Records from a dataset
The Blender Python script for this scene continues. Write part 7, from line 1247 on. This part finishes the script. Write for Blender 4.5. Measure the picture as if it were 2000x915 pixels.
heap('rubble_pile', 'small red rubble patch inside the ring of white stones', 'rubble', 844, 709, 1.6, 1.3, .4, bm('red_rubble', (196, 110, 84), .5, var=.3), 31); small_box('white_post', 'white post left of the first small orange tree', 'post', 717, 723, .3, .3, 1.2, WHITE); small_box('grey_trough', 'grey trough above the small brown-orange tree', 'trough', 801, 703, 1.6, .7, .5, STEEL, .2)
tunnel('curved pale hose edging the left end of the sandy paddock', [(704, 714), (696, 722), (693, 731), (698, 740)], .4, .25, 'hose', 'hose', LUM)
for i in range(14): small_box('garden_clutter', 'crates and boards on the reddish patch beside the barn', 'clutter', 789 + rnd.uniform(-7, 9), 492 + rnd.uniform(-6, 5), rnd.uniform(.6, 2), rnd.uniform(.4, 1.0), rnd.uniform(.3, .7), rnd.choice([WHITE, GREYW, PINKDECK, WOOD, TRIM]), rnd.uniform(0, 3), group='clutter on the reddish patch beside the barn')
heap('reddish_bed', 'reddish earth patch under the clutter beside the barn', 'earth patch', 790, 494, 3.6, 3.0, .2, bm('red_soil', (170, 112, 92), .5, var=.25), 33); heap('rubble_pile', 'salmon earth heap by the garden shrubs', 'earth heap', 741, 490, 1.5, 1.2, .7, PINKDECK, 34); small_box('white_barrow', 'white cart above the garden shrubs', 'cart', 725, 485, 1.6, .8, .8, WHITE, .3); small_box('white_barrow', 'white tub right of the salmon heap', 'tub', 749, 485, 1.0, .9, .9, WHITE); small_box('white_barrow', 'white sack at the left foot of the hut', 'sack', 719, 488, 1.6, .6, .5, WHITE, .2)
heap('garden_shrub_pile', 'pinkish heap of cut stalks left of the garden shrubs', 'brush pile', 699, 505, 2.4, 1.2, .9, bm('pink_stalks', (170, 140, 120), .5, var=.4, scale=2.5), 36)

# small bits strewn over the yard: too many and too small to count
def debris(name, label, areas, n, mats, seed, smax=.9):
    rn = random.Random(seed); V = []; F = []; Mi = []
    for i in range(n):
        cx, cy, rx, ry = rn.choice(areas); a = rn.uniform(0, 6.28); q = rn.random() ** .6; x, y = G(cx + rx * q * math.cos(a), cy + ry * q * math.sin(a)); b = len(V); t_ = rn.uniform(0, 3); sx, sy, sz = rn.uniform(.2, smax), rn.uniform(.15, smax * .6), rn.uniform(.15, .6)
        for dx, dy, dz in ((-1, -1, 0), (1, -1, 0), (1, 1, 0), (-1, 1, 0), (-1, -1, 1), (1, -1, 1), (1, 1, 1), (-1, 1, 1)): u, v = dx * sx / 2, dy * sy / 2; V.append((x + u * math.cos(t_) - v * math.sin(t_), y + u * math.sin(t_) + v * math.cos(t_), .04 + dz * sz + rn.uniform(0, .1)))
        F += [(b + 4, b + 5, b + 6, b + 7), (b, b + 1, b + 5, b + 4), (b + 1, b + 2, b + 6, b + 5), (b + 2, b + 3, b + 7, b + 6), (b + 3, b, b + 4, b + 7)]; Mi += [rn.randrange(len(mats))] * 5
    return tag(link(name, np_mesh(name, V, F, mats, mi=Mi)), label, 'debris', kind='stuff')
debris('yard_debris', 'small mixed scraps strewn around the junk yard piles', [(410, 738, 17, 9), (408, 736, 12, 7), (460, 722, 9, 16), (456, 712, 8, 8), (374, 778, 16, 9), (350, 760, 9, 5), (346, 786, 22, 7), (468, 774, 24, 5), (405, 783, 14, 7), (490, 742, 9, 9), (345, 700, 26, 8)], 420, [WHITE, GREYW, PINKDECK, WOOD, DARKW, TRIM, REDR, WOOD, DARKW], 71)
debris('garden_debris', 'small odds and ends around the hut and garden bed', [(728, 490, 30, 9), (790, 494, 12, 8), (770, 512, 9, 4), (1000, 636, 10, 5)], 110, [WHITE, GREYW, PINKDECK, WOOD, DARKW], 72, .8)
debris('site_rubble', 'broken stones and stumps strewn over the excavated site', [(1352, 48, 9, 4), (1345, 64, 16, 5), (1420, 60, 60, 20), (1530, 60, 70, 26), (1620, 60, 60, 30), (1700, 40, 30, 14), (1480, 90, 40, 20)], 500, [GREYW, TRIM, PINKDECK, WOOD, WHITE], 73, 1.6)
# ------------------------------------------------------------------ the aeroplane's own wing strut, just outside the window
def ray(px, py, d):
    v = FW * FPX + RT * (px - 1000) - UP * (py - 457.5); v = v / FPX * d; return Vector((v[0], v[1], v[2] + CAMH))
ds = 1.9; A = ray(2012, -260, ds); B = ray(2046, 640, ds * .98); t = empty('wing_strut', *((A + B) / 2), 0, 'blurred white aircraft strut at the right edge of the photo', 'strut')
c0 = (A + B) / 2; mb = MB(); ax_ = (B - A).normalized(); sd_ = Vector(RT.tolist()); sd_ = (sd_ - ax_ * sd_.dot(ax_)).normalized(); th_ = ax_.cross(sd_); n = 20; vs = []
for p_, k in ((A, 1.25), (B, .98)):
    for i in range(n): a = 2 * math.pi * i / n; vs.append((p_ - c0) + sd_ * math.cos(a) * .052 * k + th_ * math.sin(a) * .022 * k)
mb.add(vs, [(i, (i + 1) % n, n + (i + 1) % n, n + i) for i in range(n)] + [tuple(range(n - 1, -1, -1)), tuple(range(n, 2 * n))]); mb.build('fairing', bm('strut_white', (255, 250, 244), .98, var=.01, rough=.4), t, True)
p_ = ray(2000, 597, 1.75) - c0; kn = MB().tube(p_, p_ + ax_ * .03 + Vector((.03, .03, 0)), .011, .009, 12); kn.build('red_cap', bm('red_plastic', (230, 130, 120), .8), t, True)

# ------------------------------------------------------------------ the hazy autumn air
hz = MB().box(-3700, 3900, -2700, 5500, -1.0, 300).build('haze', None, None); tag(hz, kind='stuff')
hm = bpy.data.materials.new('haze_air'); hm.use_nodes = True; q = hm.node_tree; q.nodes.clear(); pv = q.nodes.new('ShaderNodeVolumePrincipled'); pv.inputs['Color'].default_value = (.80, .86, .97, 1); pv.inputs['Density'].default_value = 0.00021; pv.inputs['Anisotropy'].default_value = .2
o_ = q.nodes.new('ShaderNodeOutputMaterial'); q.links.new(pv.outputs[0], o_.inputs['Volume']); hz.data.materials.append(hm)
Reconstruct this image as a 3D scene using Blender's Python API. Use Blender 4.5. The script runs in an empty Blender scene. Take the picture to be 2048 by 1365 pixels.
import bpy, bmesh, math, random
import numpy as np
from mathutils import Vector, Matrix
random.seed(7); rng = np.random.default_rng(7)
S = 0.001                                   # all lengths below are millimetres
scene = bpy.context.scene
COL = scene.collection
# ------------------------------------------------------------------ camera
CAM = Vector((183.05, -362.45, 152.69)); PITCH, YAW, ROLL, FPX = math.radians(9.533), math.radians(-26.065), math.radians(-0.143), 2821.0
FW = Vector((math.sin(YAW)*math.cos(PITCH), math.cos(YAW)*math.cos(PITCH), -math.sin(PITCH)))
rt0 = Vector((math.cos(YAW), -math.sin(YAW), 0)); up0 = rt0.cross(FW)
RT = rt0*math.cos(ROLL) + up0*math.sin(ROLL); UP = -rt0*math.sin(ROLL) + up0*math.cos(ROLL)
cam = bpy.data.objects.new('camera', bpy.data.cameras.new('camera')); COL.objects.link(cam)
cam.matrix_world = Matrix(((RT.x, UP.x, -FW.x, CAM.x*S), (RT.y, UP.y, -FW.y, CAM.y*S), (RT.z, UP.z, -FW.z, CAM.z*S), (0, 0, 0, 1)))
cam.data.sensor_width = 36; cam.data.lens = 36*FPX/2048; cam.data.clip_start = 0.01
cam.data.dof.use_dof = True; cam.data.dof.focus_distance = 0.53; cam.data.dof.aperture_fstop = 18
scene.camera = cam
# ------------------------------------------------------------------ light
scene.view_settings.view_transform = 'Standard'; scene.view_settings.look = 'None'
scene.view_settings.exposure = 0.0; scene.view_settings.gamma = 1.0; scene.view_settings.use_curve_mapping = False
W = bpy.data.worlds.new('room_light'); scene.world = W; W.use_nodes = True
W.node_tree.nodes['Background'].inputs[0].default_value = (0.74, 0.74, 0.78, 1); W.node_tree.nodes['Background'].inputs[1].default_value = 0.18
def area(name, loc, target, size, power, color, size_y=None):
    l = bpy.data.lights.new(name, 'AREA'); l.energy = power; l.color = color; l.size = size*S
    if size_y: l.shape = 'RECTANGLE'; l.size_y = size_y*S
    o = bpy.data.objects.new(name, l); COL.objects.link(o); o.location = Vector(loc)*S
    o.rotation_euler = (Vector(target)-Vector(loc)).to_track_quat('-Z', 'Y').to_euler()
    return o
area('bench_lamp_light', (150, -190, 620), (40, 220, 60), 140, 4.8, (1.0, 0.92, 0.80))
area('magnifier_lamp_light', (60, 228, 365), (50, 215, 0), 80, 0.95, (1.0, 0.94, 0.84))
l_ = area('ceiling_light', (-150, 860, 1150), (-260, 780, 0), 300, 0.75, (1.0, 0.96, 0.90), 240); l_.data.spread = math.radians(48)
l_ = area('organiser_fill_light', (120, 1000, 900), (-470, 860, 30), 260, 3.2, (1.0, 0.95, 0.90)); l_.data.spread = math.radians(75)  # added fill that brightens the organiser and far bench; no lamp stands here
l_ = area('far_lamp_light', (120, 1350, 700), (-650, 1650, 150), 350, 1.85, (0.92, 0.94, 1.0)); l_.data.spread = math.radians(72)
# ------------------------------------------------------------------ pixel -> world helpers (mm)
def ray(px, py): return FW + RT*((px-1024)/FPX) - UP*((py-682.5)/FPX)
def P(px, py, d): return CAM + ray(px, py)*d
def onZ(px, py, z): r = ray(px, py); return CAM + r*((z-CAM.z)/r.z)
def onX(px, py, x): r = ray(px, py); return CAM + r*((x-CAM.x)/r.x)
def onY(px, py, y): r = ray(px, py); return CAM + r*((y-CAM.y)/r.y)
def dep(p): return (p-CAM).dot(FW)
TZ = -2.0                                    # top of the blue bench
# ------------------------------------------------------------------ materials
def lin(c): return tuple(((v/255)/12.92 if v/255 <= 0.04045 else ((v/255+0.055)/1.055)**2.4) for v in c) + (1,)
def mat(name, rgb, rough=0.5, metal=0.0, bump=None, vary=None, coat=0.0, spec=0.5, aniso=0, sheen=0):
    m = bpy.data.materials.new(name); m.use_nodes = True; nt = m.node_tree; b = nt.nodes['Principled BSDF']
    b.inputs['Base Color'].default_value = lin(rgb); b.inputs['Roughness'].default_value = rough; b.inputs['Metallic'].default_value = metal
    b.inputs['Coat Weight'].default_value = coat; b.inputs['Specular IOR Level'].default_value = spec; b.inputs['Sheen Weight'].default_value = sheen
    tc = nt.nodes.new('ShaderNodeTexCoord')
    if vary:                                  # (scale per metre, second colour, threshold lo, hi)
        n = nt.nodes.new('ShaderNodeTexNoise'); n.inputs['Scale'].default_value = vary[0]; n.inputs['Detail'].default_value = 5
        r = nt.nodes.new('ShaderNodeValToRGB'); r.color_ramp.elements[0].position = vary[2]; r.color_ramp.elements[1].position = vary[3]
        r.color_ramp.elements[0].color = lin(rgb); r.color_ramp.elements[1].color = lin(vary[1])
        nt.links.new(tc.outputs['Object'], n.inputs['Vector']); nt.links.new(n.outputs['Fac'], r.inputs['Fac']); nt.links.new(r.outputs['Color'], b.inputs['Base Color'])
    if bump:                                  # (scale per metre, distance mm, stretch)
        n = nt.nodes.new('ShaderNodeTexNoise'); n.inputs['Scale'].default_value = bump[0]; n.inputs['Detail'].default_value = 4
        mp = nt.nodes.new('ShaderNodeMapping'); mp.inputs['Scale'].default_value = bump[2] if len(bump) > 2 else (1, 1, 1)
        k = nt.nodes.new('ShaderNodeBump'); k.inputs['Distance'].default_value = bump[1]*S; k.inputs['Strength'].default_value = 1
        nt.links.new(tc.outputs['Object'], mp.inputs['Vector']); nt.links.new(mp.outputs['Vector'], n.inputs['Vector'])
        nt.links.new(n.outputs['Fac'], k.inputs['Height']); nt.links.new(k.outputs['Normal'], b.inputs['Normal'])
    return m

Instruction
Up to and including the line that holds "heap('garden_shrub_pile', 'pinkish heap", reproduce the records above exactly from their first line, and give nothing else.

Response to the exercise
The Blender Python script for this scene continues. Write part 7, from line 1247 on. This part finishes the script. Write for Blender 4.5. Measure the picture as if it were 2000x915 pixels.
heap('rubble_pile', 'small red rubble patch inside the ring of white stones', 'rubble', 844, 709, 1.6, 1.3, .4, bm('red_rubble', (196, 110, 84), .5, var=.3), 31); small_box('white_post', 'white post left of the first small orange tree', 'post', 717, 723, .3, .3, 1.2, WHITE); small_box('grey_trough', 'grey trough above the small brown-orange tree', 'trough', 801, 703, 1.6, .7, .5, STEEL, .2)
tunnel('curved pale hose edging the left end of the sandy paddock', [(704, 714), (696, 722), (693, 731), (698, 740)], .4, .25, 'hose', 'hose', LUM)
for i in range(14): small_box('garden_clutter', 'crates and boards on the reddish patch beside the barn', 'clutter', 789 + rnd.uniform(-7, 9), 492 + rnd.uniform(-6, 5), rnd.uniform(.6, 2), rnd.uniform(.4, 1.0), rnd.uniform(.3, .7), rnd.choice([WHITE, GREYW, PINKDECK, WOOD, TRIM]), rnd.uniform(0, 3), group='clutter on the reddish patch beside the barn')
heap('reddish_bed', 'reddish earth patch under the clutter beside the barn', 'earth patch', 790, 494, 3.6, 3.0, .2, bm('red_soil', (170, 112, 92), .5, var=.25), 33); heap('rubble_pile', 'salmon earth heap by the garden shrubs', 'earth heap', 741, 490, 1.5, 1.2, .7, PINKDECK, 34); small_box('white_barrow', 'white cart above the garden shrubs', 'cart', 725, 485, 1.6, .8, .8, WHITE, .3); small_box('white_barrow', 'white tub right of the salmon heap', 'tub', 749, 485, 1.0, .9, .9, WHITE); small_box('white_barrow', 'white sack at the left foot of the hut', 'sack', 719, 488, 1.6, .6, .5, WHITE, .2)
heap('garden_shrub_pile', 'pinkish heap of cut stalks left of the garden shrubs', 'brush pile', 699, 505, 2.4, 1.2, .9, bm('pink_stalks', (170, 140, 120), .5, var=.4, scale=2.5), 36)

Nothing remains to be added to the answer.